_Stated problem_
Write the material out again in full, word for word. Do not include the pictures.

_Given information_
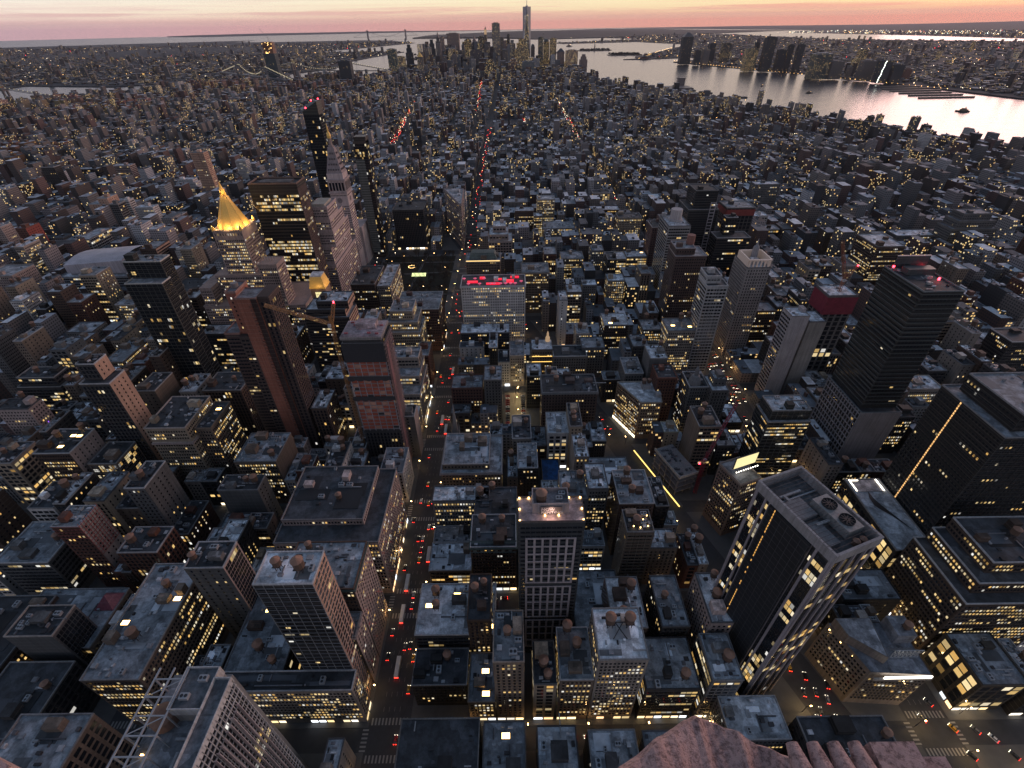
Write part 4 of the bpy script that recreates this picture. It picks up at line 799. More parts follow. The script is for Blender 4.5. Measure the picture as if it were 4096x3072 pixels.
r = root_of('clock_tower', 'pale marble clock tower with steep pyramid roof and gilded cupola', 'clock tower', -183, 827, 'the marble clock tower', 190, rect=(-200, -164, 812, 885))
MAR = (.66, .545, .54)
solid(r, 'wall', lambda m: (m.box(-12.5, 12.5, -13, 13, 0, 141, top=False), m.box(-11.8, 11.8, -12.3, 12.3, 141, 150)), color=MAR)
solid(r, 'loggia', lambda m: (m.box(-13.8, 13.8, -14.3, 14.3, 122, 124, bot=True), m.box(-14.2, 14.2, -14.7, 14.7, 140, 142.2, bot=True), [m.box(-12+k*4.6, -10.9+k*4.6, -13.6, -13, 124, 140) for k in range(6)], [m.box(12.5, 13.1, -12.4+k*4.7, -11.3+k*4.7, 124, 140) for k in range(6)]), color=(.55, .45, .44))
def pyr(m):
    a = [(-11.2, -11.7), (11.2, -11.7), (11.2, 11.7), (-11.2, 11.7)]; b = [(x*.36, y*.36) for x, y in a]
    for i in range(4):
        j = (i+1) % 4; m.face([(*a[i], 150), (*a[j], 150), (*b[j], 184), (*b[i], 184)])
    m.face([(*p, 184) for p in b])
solid(r, 'pyramid_roof', pyr, color=(.40, .33, .34))
solid(r, 'lantern', lambda m: (m.loft(0, 0, [(4, 184), (4, 186), (2.6, 186.2), (2.6, 194), (3.2, 194.4), (3.2, 195)], 8)), color=(.42, .33, .31))
solid(r, 'cupola', lambda m: m.loft(0, 0, [(2.8, 195), (3.0, 198), (2.3, 201), (1.0, 203.5), (.9, 207), (.15, 214)], 10), GOLD)
for (px, py, ux, uy, wd) in ((-12.5, -13, 1, 0, 25), (12.5, -13, 0, 1, 26)):
    nx, ny = uy, -ux; cxx, cyy = px+ux*wd/2, py+uy*wd/2
    m = MB(); pts = [(cxx+ux*3.9*math.cos(t)+nx*.35, cyy+uy*3.9*math.cos(t)+ny*.35, 112+3.9*math.sin(t)) for t in np.linspace(0, 6.283, 25)[:-1]]; m.face(pts)
    f = m.build('clock_face', [PAINT], r, (.33, .28, .30))
    m = MB()
    for ang, ln in ((1.0, 3.2), (4.0, 2.2)): m.bar((cxx+nx*.5, cyy+ny*.5, 112), (cxx+ux*ln*math.cos(ang)+nx*.5, cyy+uy*ln*math.cos(ang)+ny*.5, 112+ln*math.sin(ang)), .18)
    m.build('clock_hand', [DARKM], f)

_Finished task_
Write part 4 of the bpy script that recreates this picture. It picks up at line 799. More parts follow. The script is for Blender 4.5. Measure the picture as if it were 4096x3072 pixels.
r = root_of('clock_tower', 'pale marble clock tower with steep pyramid roof and gilded cupola', 'clock tower', -183, 827, 'the marble clock tower', 190, rect=(-200, -164, 812, 885))
MAR = (.66, .545, .54)
solid(r, 'wall', lambda m: (m.box(-12.5, 12.5, -13, 13, 0, 141, top=False), m.box(-11.8, 11.8, -12.3, 12.3, 141, 150)), color=MAR)
solid(r, 'loggia', lambda m: (m.box(-13.8, 13.8, -14.3, 14.3, 122, 124, bot=True), m.box(-14.2, 14.2, -14.7, 14.7, 140, 142.2, bot=True), [m.box(-12+k*4.6, -10.9+k*4.6, -13.6, -13, 124, 140) for k in range(6)], [m.box(12.5, 13.1, -12.4+k*4.7, -11.3+k*4.7, 124, 140) for k in range(6)]), color=(.55, .45, .44))
def pyr(m):
    a = [(-11.2, -11.7), (11.2, -11.7), (11.2, 11.7), (-11.2, 11.7)]; b = [(x*.36, y*.36) for x, y in a]
    for i in range(4):
        j = (i+1) % 4; m.face([(*a[i], 150), (*a[j], 150), (*b[j], 184), (*b[i], 184)])
    m.face([(*p, 184) for p in b])
solid(r, 'pyramid_roof', pyr, color=(.40, .33, .34))
solid(r, 'lantern', lambda m: (m.loft(0, 0, [(4, 184), (4, 186), (2.6, 186.2), (2.6, 194), (3.2, 194.4), (3.2, 195)], 8)), color=(.42, .33, .31))
solid(r, 'cupola', lambda m: m.loft(0, 0, [(2.8, 195), (3.0, 198), (2.3, 201), (1.0, 203.5), (.9, 207), (.15, 214)], 10), GOLD)
for (px, py, ux, uy, wd) in ((-12.5, -13, 1, 0, 25), (12.5, -13, 0, 1, 26)):
    nx, ny = uy, -ux; cxx, cyy = px+ux*wd/2, py+uy*wd/2
    m = MB(); pts = [(cxx+ux*3.9*math.cos(t)+nx*.35, cyy+uy*3.9*math.cos(t)+ny*.35, 112+3.9*math.sin(t)) for t in np.linspace(0, 6.283, 25)[:-1]]; m.face(pts)
    f = m.build('clock_face', [PAINT], r, (.33, .28, .30))
    m = MB()
    for ang, ln in ((1.0, 3.2), (4.0, 2.2)): m.bar((cxx+nx*.5, cyy+ny*.5, 112), (cxx+ux*ln*math.cos(ang)+nx*.5, cyy+uy*ln*math.cos(ang)+ny*.5, 112+ln*math.sin(ang)), .18)
    m.build('clock_hand', [DARKM], f)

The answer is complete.